Generic Aircraft Systems (Rotary Wing) — Defence Awarding Organisation Vocationally-Related Qualification Motor Vehicle & Transport Revision
This subtopic provides a comprehensive overview of the core systems found on rotary-wing aircraft, including propulsion, airframe structures, fuel, electri
Topic Synopsis
This subtopic provides a comprehensive overview of the core systems found on rotary-wing aircraft, including propulsion, airframe structures, fuel, electrical, transmission, flight controls, hydraulics, and navigation. Learners must understand how these systems integrate to enable safe flight operations, with a specific focus on the practical implications for a helicopter crewman in normal, abnormal, and emergency situations.
Key Concepts & Core Principles
- Helicopter aerodynamics: Understanding lift, thrust, drag, and weight, as well as the effects of rotor systems (e.g., autorotation, ground effect) on flight performance.
- Crew resource management (CRM): Effective communication, decision-making, and teamwork within the cockpit to enhance safety and efficiency.
- Emergency procedures: Mastery of actions for engine failure, hydraulic failure, tail rotor failure, and ditching, including memory drills and checklists.
- Navigation and mission planning: Use of charts, GPS, and radio navigation aids to plan and execute flights, considering weather, airspace, and fuel requirements.
- Aviation regulations: Knowledge of CAA (Civil Aviation Authority) and military regulations governing helicopter operations, including air law and flight rules.
Exam Tips & Revision Strategies
- When answering written questions, always relate system knowledge to real-world crewman duties, such as pre-flight checks, in-flight monitoring, and emergency protocols; use operational scenarios to demonstrate understanding.
- For practical assessments, practice explaining systems using clear, non-technical language suitable for briefing other crew members, demonstrating both technical comprehension and effective crew resource management.
- Use diagrams and system schematics to support explanations; assessors often award additional marks for accurate technical illustrations that show component relationships and power/flight paths.
Common Misconceptions & Mistakes to Avoid
- Confusing the principles of piston engines with turbine engines, especially misapplying terms like throttle vs. power lever, and overlooking the critical role of the free power turbine.
- Overlooking the impact of vibration on instrument accuracy and structural fatigue, often failing to mention the purpose of vibration absorbers and the importance of vibration monitoring systems.
- Failing to differentiate between magnetic and true headings when discussing navigation instruments, leading to foundational errors in position calculations and confusion around compass errors.
Examiner Marking Points
- Award credit for accurately describing the thermodynamic cycle and power delivery of a typical helicopter turbine engine, including key monitoring parameters (e.g., torque, N1, N2, TOT).

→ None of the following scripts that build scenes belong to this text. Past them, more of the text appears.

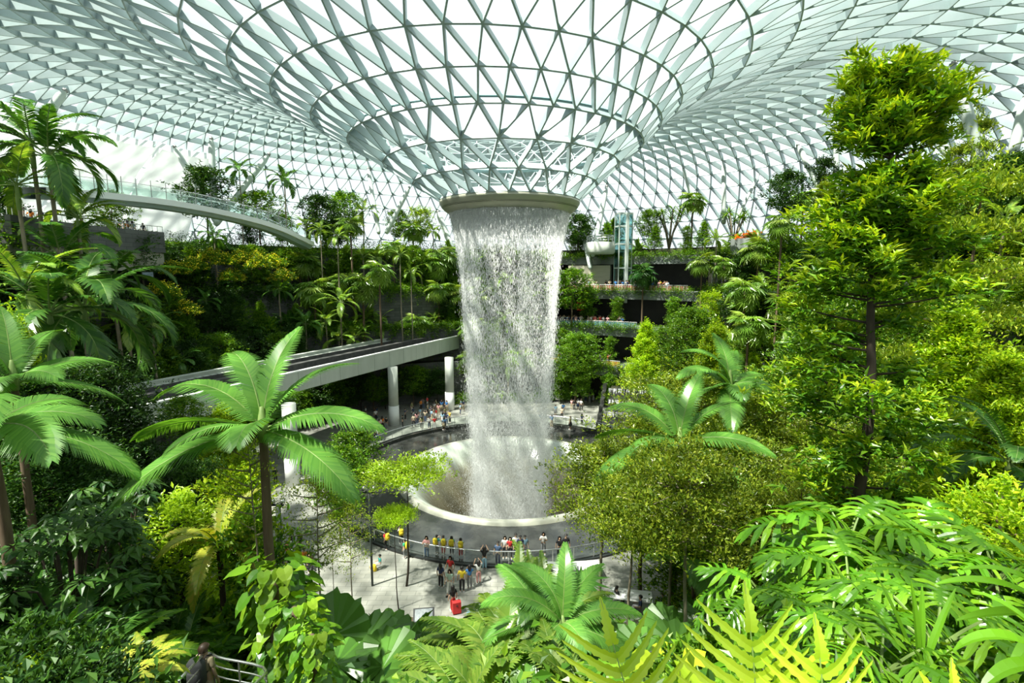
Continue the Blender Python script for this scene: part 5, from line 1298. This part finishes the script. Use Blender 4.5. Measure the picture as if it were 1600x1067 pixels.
def pose(name, la, ra, step=0.0, sit=False, skirt=False):
    """la/ra: elbow, wrist, hand positions; +Y is forward"""
    if not sit:
        legs = [[(sx*.09, 0, .90, .085), (sx*.10, step*sx*.5+.02, .50, .060), (sx*.10, step*sx-.02, .09, .040), (sx*.11, step*sx+.13, .035, .036)] for sx in (-1, 1)]; pz = .95
    else:
        legs = [[(sx*.09, .02, .42, .085), (sx*.12, .40, .46, .062), (sx*.11, .42, .09, .042), (sx*.12, .55, .035, .036)] for sx in (-1, 1)]; pz = .46
    t = pz-.95
    nodes = [(0, 0, .95+t, .125, .8), (0, 0, 1.12+t, .120, .75), (0, .01, 1.30+t, .150, .7), (0, 0, 1.41+t, .075), (0, .01, 1.47+t, .052), (0, .025, 1.555+t, .085, 1.1), (0, .02, 1.635+t, .072, 1.1), (0, .11, 1.565+t, .016)]
    edges = [(0,1),(1,2),(2,3),(3,4),(4,5),(5,6),(5,7)]
    arms = []
    for sx, a in ((-1, la), (1, ra)):
        k = len(nodes); pts = [(sx*.175, 0, 1.37+t, .058)]+[(sx*q[0], q[1], q[2]+t, r) for q, r in zip(a, (.044, .032, .030))]
        d = np.array(pts[3][:3])-np.array(pts[2][:3]); d /= np.linalg.norm(d); tip = np.array(pts[3][:3])+d*.07; pts.append((*tip, .018)); th = np.array(pts[3][:3])+d*.02+np.array([-sx*.045, .01, 0])
        nodes += pts; edges += [(2, k), (k, k+1), (k+1, k+2), (k+2, k+3), (k+3, k+4)]; nodes.append((*th, .012)); edges.append((k+3, k+5)); arms.append(pts)
    for l in legs:
        k = len(nodes); nodes += l; edges += [(0, k), (k, k+1), (k+1, k+2), (k+2, k+3)]
    body = skin('body', nodes, edges, 0)
    g = 1.22
    sn = [(0, 0, .90+t, .145, .82), (0, 0, 1.12+t, .140, .8), (0, .01, 1.30+t, .168, .74), (0, 0, 1.405+t, .085)]; se = [(0,1),(1,2),(2,3)]
    for pts in arms:
        k = len(sn); p0, p1 = np.array(pts[0][:3]), np.array(pts[1][:3]); sn += [(*p0, .072), (*(p0+(p1-p0)*.75), .060)]; se += [(2, k), (k, k+1)]
    shirt = skin('shirt', sn, se, 0)
    if skirt:
        m = MB(); m.lathe([(.15, 1.02+t), (.19, .85+t), (.27, .52+t), (.25, .52+t)], seg=18, c=(0, 0)); low = m.mesh('skirt', True)
    else:
        tn = [(0, 0, .99+t, .135, .85), (0, 0, .90+t, .14, .9)]; te = [(0, 1)]
        for l in legs:
            k = len(tn); tn += [(l[0][0], l[0][1], l[0][2], .100), (l[1][0], l[1][1], l[1][2], .078), (l[2][0], l[2][1], l[2][2]+.04, .062)]; te += [(1, k), (k, k+1), (k+1, k+2)]
        low = skin('trousers', tn, te, 0)
    m = MB(); a = np.linspace(0, PI*.62, 8); prof = [(.112*math.sin(x)*1.0+.001, .125*math.cos(x)) for x in a]
    m.lathe(prof, seg=16, c=(0, 0)); V = m.V[0]; k = V[:, 1] > .03; V[:, 2] = np.where(k & (V[:, 2] < .055), .055+V[:, 2]*.15, V[:, 2]); V[:, 1] = V[:, 1]*1.12-.012; V += np.array([0, .01, 1.60+t]); hair = m.mesh('hair', True)
    m = MB(); m.lathe([(.01, 1.73+t), (.10, 1.68+t), (.128, 1.58+t), (.135, 1.42+t), (.11, 1.30+t)], 175, 365, 12, c=(0, 0)); hl = m.mesh('hair', True)
    m = MB()
    for l in legs: m.box((l[3][0], l[3][1]-.06, .035), (.10, .27, .07))
    shoes = m.mesh('shoes')
    for me in (body, shirt, low, hair, hl, shoes): me.materials.append(SK[0])
    POSES[name] = dict(body=body, shirt=shirt, low=low, hair=hair, long=hl, shoes=shoes, lown='skirt' if skirt else 'trousers')
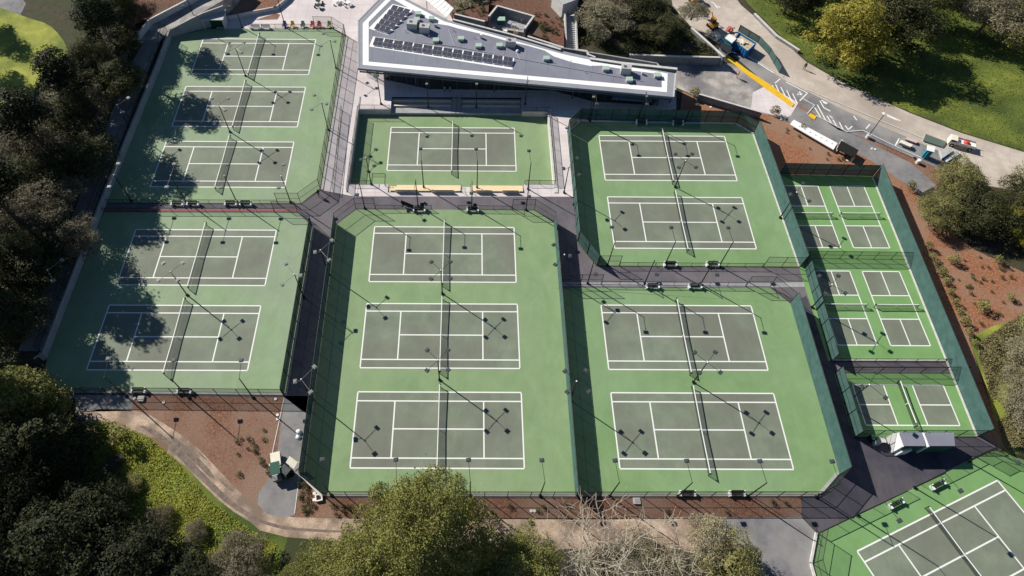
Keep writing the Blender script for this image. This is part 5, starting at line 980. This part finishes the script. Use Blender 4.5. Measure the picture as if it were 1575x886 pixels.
# right group
t = thing('flatbed_truck', 'white flatbed truck with a red object on its bed at the roadside', 'truck'); c = G(1481, 226); t.location = (c.x, c.y, 0); t.rotation_euler = (0, 0, -.38); t.scale = (.8, .8, .8)
MB().box((0, 0, 1.1), (4.2, 2.0, .2)).build('bed', ROOFW, t)
for sy in (-1.0, 1.0): MB().box((0, sy, 1.4), (4.2, .08, .5)).build('side_board', CREAM, t)
MB().box((-2.9, 0, 1.2), (1.5, 1.9, 1.6)).build('cab', CREAM, t); MB().box((-2.9, 0, 1.72), (1.0, 1.95, .45)).build('cab_glass', GLASSD, t); MB().dome((.1, .1, 1.2), .75, .55).build('load', mat('red_object', (.55, .05, .04), rough=.5), t)
for sx in (-2.7, 1.2):
    for sy in (-.95, .95): wh = MB().tube((sx, sy-.12, .45), (sx, sy+.12, .45), .45, n=12).build('tyre', RUB, t); MB().tube((sx, sy-.13, .45), (sx, sy+.13, .45), .2, n=8).build('rim', ALU, wh)
t = thing('portable_toilet', 'blue portable toilet with white roof beside the flatbed truck', 'portable toilet'); quadbox('roof', t, [(1427, 223), (1439, 226), (1437, 234), (1426, 231)], 2.2, 2.35, WHITE); quadbox('body', t, [(1428, 224.5), (1438, 227), (1436, 233.5), (1427, 230.5)], 0, 2.195, TEAL); c = G(1424, 237, 1); MB().box((c.x, c.y, 1), (.06, .8, 1.9), -.3).build('door', mat('teal_door', (0, 0, 0)), t)
for k, (pts, z1, m_, lb) in enumerate((([(1424, 206), (1456, 218), (1450, 226), (1420, 216)], .3, mat('grey_green_sheet', (.10, .14, .12), rough=.9), 'flat grey green tarpaulin beside the road'), ([(1386, 215), (1404, 222), (1401, 226), (1384, 219)], .8, CREAM, 'cream crate on the parking lane'), ([(1395, 211), (1412, 217), (1410, 220), (1393, 214)], .5, mat('pink_board', (.60, .45, .42), rough=.8), 'pink grey board stack at the lane edge'), ([(1446, 230), (1463, 226), (1466, 232), (1450, 243)], .9, HVAC, 'grey pallet load between toilet and truck'), ([(1452, 244), (1474, 232), (1477, 236), (1456, 249)], .5, mat('pale_blue_board', (.55, .60, .75), rough=.6), 'pale blue board leaning below the truck'))):
    t = thing('site_material', lb, 'building material'); quadbox('base', t, pts, 0, z1*.7, CONG); P_ = [g2(a, b, z1) for a, b in pts]; MB().prism(P_, z1*.7+.002, z1).build('top', m_, t)
for k, (px, py) in enumerate(((1334, 212), (1411, 251))):
    p = G(px, py); t = thing('light_base', ('white concrete lamp base in the parking mulch', 'round white post base near the blue toilet')[k], 'lamp base', (p.x, p.y, 0)); MB().tube((0, 0, 0), (0, 0, .8), .4, n=12).build('footing', CONW, t)
    if k == 0: MB().tube((0, 0, .8), (0, 0, 6), .09, .06).build('pole', POST, t); MB().box((0, .2, 6.05), (.4, .6, .12)).build('lamp_head', GLASSB, t)
    else: MB().dome((0, 0, .8), .38, .15).build('cap', WHITE, t)
# ---------------------------------------------------------------- plaza tables
for k, (px, py) in enumerate(((490, 5), (491, 12), (518, 5), (526, 4), (536, 8), (573, 113))):
    p = G(px, py); t = thing('plaza_table', ('dark round table at the top of the plaza', 'second dark round table below it on the plaza', 'white round table on the plaza, west of three', 'white round table on the plaza, middle of three', 'white round table on the plaza nearest the clubhouse', 'green table under the west eave of the clubhouse')[k], 'table', (p.x, p.y, .02))
    m_ = (DARKM, DARKM, WHITE, WHITE, WHITE, SKYL)[k]; MB().tube((0, 0, .7), (0, 0, .75), .55, n=14).build('tabletop', m_, t); MB().tube((0, 0, 0), (0, 0, .7), .06).tube((0, 0, 0), (0, 0, .04), .3, n=10).build('pedestal', HVAC, t)
    for q in range(3): a = q*2.1+k; MB().tube((math.cos(a)*.95, math.sin(a)*.95, 0), (math.cos(a)*.95, math.sin(a)*.95, .45), .2, n=8).build('stool', m_, t)
# ---------------------------------------------------------------- people
def person(label, px, py, cloth, legs_c, rz=0.0, z=0.0, stride=.25, hat=None):
    p = G(px, py, z); t = thing('person', label, 'person', (p.x, p.y, z+.02), rz)
    me = bpy.data.meshes.new('body')
    V = [(0, 0, .95), (0, 0, 1.2), (0, 0, 1.42), (0, .02, 1.52), (0, .03, 1.66), (.19, 0, 1.40), (.26, .06, 1.12), (.24, .2, .90), (-.19, 0, 1.40), (-.27, -.04, 1.12), (-.24, .08, .88), (.10, 0, .90), (.11, stride*.6, .50), (.11, stride*.5, .08), (.11, stride*.5+.16, .04), (-.10, 0, .90), (-.11, -stride*.3, .50), (-.11, -stride*.9, .08), (-.11, -stride*.9+.16, .04), (.235, .25, .80), (-.235, .13, .78)]
    Rr = [.15, .14, .15, .06, .11, .07, .05, .038, .07, .05, .038, .09, .065, .045, .04, .09, .065, .045, .04, .035, .035]
    E = [(0, 1), (1, 2), (2, 3), (3, 4), (2, 5), (5, 6), (6, 7), (7, 19), (2, 8), (8, 9), (9, 10), (10, 20), (0, 11), (11, 12), (12, 13), (13, 14), (0, 15), (15, 16), (16, 17), (17, 18)]
    me.from_pydata(V, E, []); o = bpy.data.objects.new('body', me); link(o, t); sk = o.modifiers.new('skin', 'SKIN'); o.modifiers.new('sub', 'SUBSURF').levels = 1
    for i, rr in enumerate(Rr): me.skin_vertices[0].data[i].radius = (rr, rr)
    me.skin_vertices[0].data[0].use_root = True; me.materials.append(legs_c)
    MB().tube((0, 0, .92), (0, 0, 1.2), .185, .19, 10).tube((0, 0, 1.2), (0, 0, 1.46), .19, .12, 10).build('jacket', cloth, t)
    MB().dome((0, .02, 1.66), .125, .13, 10).build('hair', hat or RUB, t)
skin = mat('skin', (.45, .28, .2), rough=.6)
person('worker in orange vest walking on the driveway', 1133, 120, mat('orange_vest', (.75, .22, .04), rough=.8), skin, 1.0, hat=mat('orange_vest', (0, 0, 0)))
person('person in dark clothes walking on the road', 1236, 107, DARKM, DARKM, 2.2)
person('person in dark clothes standing at the corner of the northwest fence', 491, 302, DARKM, DARKM, .4)
person('person on the shaded clubhouse terrace, left one of a pair', 684, 142, mat('grey_shirt', (.3, .32, .35), rough=.8), DARKM, 0)
person('person standing right of the other on the clubhouse terrace', 692, 142, mat('grey_shirt', (0, 0, 0)), DARKM, 1)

- Evidence must include an explanation of the main and tail rotor transmission systems, highlighting the role of the freewheeling unit and the importance of lubrication and chip detection.
- Assessors should look for a clear distinction between AC and DC electrical systems, including battery, generator, and bus tie configurations, and the ability to interpret relevant cockpit indications.
- Credit must be given for explaining the operation of gyroscopic instruments and their vulnerabilities to errors such as precession and apparent drift, and how these affect navigation and attitude reference.